Sounds like an idea only Labour could really have.
rayhan
Yes, the US administration is not currently supporting the idea, but not all the “yanks” hate it. As I highlighted, 200 leading economists have recently signed an open letter declaring their backing for the proposal.
Tyler, the Tobin tax would not smash financial profitability. The whole point of the scheme is to curb risky and short-term speculative trading, and thus protect the long-term profitability of the financial and international currency markets. This will help to reduce the volatility and insecurity in the financial system, and encourage more sustainable currency trading. I don’t dispute that this will be difficult to establish, but there is a global appetite for a new financial structure and it would only take a few big financial centre’s to get on board for this to get going. You state this counts for a huge % share of UK GDP, but that is no reason not to support this idea. If anything, it makes the case for it even more compelling as it demonstrates just how exposed and over-leveraged the national economy is to the financial industry. The Tobin tax will help generate the funds necessary to protect the economy in the event of a future collapse, and also contribute billions to global aid, development, and climate change efforts, bringing back a sense of ‘social value’ to the financial industry.
The Austrian government recently conducted a study into this idea, and concluded that an international levy on financial transactions at a rate of 0.05%, would generate $750 billion globally. Britain itself would collect $100 billion. This is based on the implausible scenario that there is a 2/3 drop in financial trading. So as you can see, the international community could generate huge amounts of revenue from this.
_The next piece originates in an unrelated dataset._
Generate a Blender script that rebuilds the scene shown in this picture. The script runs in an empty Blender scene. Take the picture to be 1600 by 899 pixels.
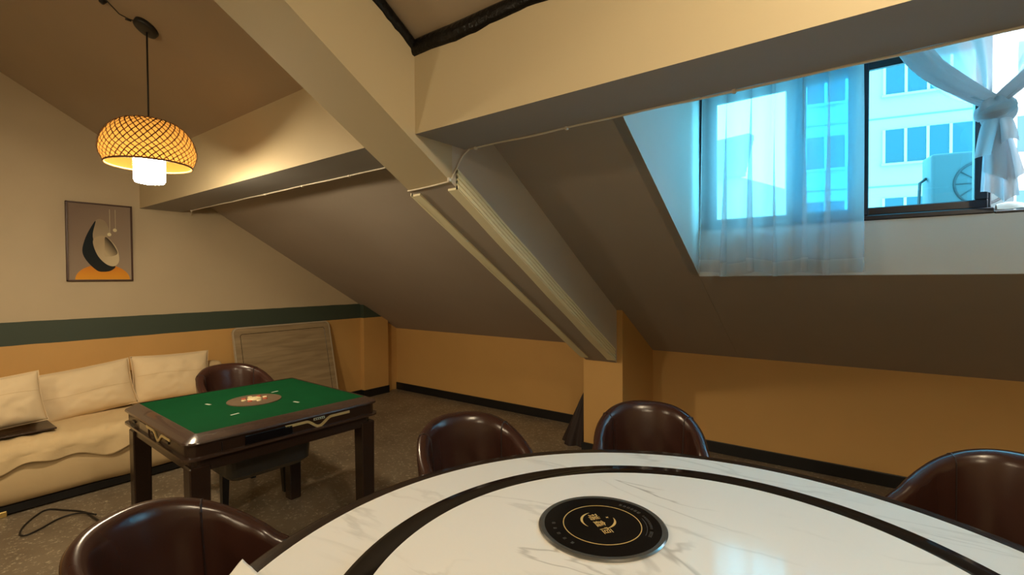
import bpy, bmesh, math, random
from mathutils import Vector, Matrix, noise as mnoise

random.seed(7)
SC = bpy.context.scene
COL = SC.collection
PI = math.pi

# ------------------------------------------------------------------ camera
cam_d = bpy.data.cameras.new('camera'); cam = bpy.data.objects.new('camera', cam_d); COL.objects.link(cam)
yaw, pit, rol = 0.6426, 0.0187, -0.0063
Fv = Vector((-math.sin(yaw)*math.cos(pit), math.cos(yaw)*math.cos(pit), -math.sin(pit)))
Rv = Vector((math.cos(yaw), math.sin(yaw), 0)); Uv = Rv.cross(Fv)
R2 = math.cos(rol)*Rv + math.sin(rol)*Uv; U2 = -math.sin(rol)*Rv + math.cos(rol)*Uv
M = Matrix((R2, U2, -Fv)).transposed().to_4x4(); M.translation = (0, 0, 1.44)
cam.matrix_world = M
cam_d.sensor_width = 36; cam_d.lens = 756.68/1600*36; cam_d.clip_start = 0.02
SC.camera = cam

# ------------------------------------------------------------------ world, exposure
world = bpy.data.worlds.new('overcast_sky'); SC.world = world; world.use_nodes = True
bg = world.node_tree.nodes['Background']
bg.inputs['Color'].default_value = (0.76, 0.90, 1.0, 1); bg.inputs['Strength'].default_value = 9.0
vs = SC.view_settings
vs.view_transform = 'Standard'; vs.look = 'None'; vs.gamma = 1; vs.use_curve_mapping = False
vs.exposure = 0.22
LAMP_POWER = 215.0          # radiance of the frosted lamp cylinders
LAMP_COL = (1.0, 0.81, 0.54, 1)

# ------------------------------------------------------------------ dimensions of the place
XL, XR, YB, YF = -5.016, 3.0, 4.165, -3.2
ZK, SL = 0.7987, 0.6025
def roof(y): return ZK + (YB - y)*SL
YR = -1.0                                   # ridge
BY1, BY2, BZ = 1.415, 1.7245, 2.057         # purlin beam
DX0, DX1, DY0, WY = -0.865, 1.12, 1.6, 3.09 # dormer
SILL, WTOP = 1.446, 2.62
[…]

Also, countries if they choose to, can successfully take unilateral action on this to protect their economies. For instance, Brazil has just adopted what is seen to be the first Tobin tax on foreign investment portfolios. A 2% levy on all foreign financial investment inflows into Brazil will help to reduce hot money inflows and unwanted speculative trading. And Russia recently announced that they were now looking at adopting a targeted tax on financial transactions, so the momentum and support for this initiative is building.